Chris Handal, PDG de MSC du Grand Nord, dont le siège se trouve sur la route de l’aéroport, à “Carrefour la mort”, a exprimé son point de vue sur la gravité de la situation qu’il observe au Cap-Haïtien depuis dix ans.
Il déplore la détérioration de cette ville, pourtant dotée d’un fort potentiel touristique et culturel : « Il est regrettable de voir une ville aussi cruciale que le Cap tomber en ruine, ce qui engendre un défaut d’opportunités sur les plans national et international. »
Il exhorte tous les acteurs à se rassembler et à unir leurs forces pour transformer la situation actuelle. Certains entrepreneurs locaux ont tenté de résoudre quelques problèmes en réalisant des travaux sur la route nationale numéro 6. Cependant, ces initiatives individuelles sont insuffisantes pour surmonter la crise.
Patrick Almonor, maire adjoint du Cap-Haïtien, a mis en lumière l’inadéquation entre les ressources municipales et l’envergure des besoins de propreté de la ville :
« Le budget municipal n’inclut pas de comptes destinés à la collecte des ordures. Cette tâche est dévolue au SNGRS, qui se trouve malheureusement absent dans les rues. »
Il a également souligné le rôle indispensable de la Direction départementale Nord du Ministère des Travaux publics, Transport et Communication (MTPTC) dans l’entretien des canaux, tout en notant le manque d’engagement financier de l’État central envers les infrastructures municipales :
« Les recettes issues de Labadie, de l’aéroport, de la douane, et du port ne sont pas injectées à la hauteur des besoins locaux. »
Pasteur Donald Métellus, habitant de Haut du Cap et dirigeant de média, appelle à une mobilisation générale des institutions étatiques pour résoudre cette crise :
« L’État central doit agir de toute urgence pour assister la municipalité et soulager les citoyens. Il est crucial de restaurer le Cap-Haïtien à son statut de capitale historique et touristique qu’elle mérite. »
Outre ses problèmes environnementaux, le Cap-Haïtien est devenu un refuge pour les personnes fuyant l’insécurité à Port-au-Prince et à l’Artibonite. Cette pression démographique augmente les défis déjà considérables auxquels la ville est confrontée.

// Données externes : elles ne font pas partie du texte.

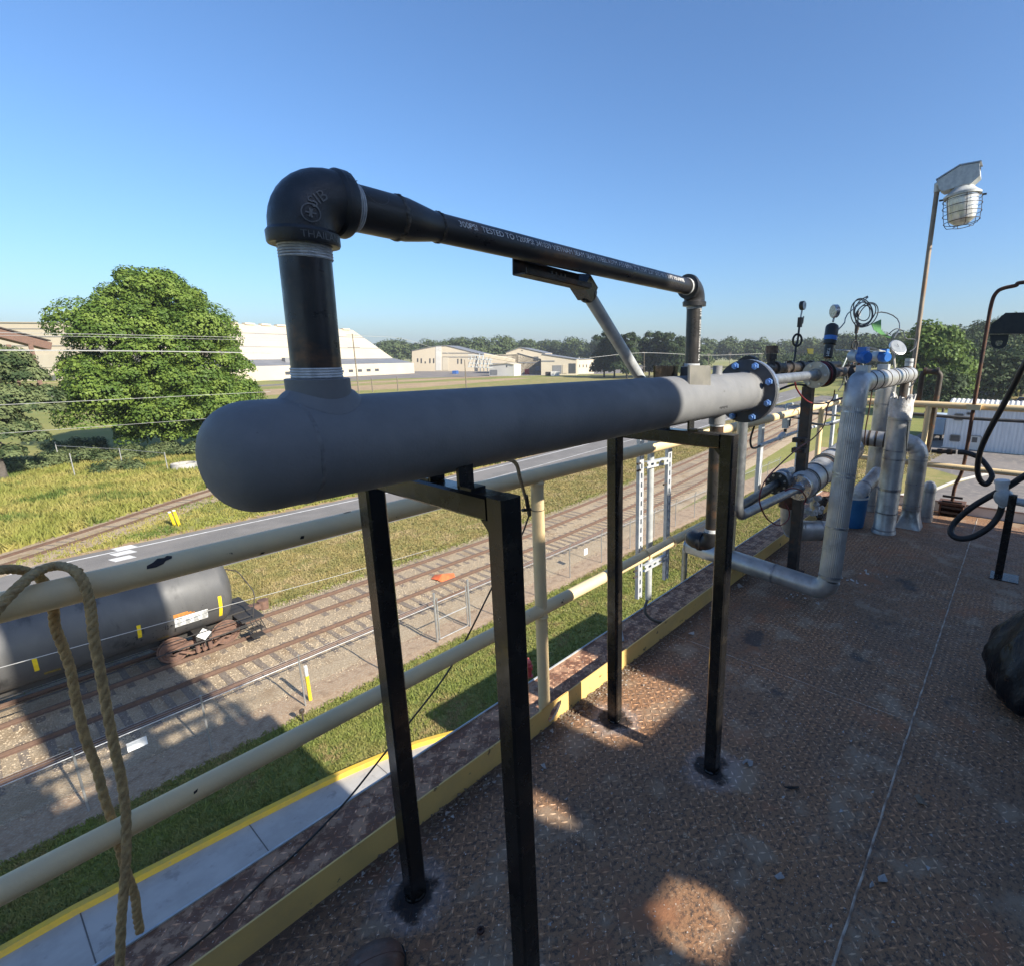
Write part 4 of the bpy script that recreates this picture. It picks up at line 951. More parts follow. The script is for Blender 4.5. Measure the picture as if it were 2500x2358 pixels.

La situation requiert une réaction concertée entre l’État central, les ministères concernés, les autorités locales, et la société civile.
Le potentiel historique, culturel, et touristique du Cap-Haïtien ne se dévoilera qu’à travers une gestion environnementale sérieuse et des investissements durables.
Actuellement, les citoyens sont dans l’attente désespérée de solutions. Les regards se tournent vers l’État central, qui doit répondre à l’urgence avant que la ville ne se perde irrévocablement dans ses propres ruines.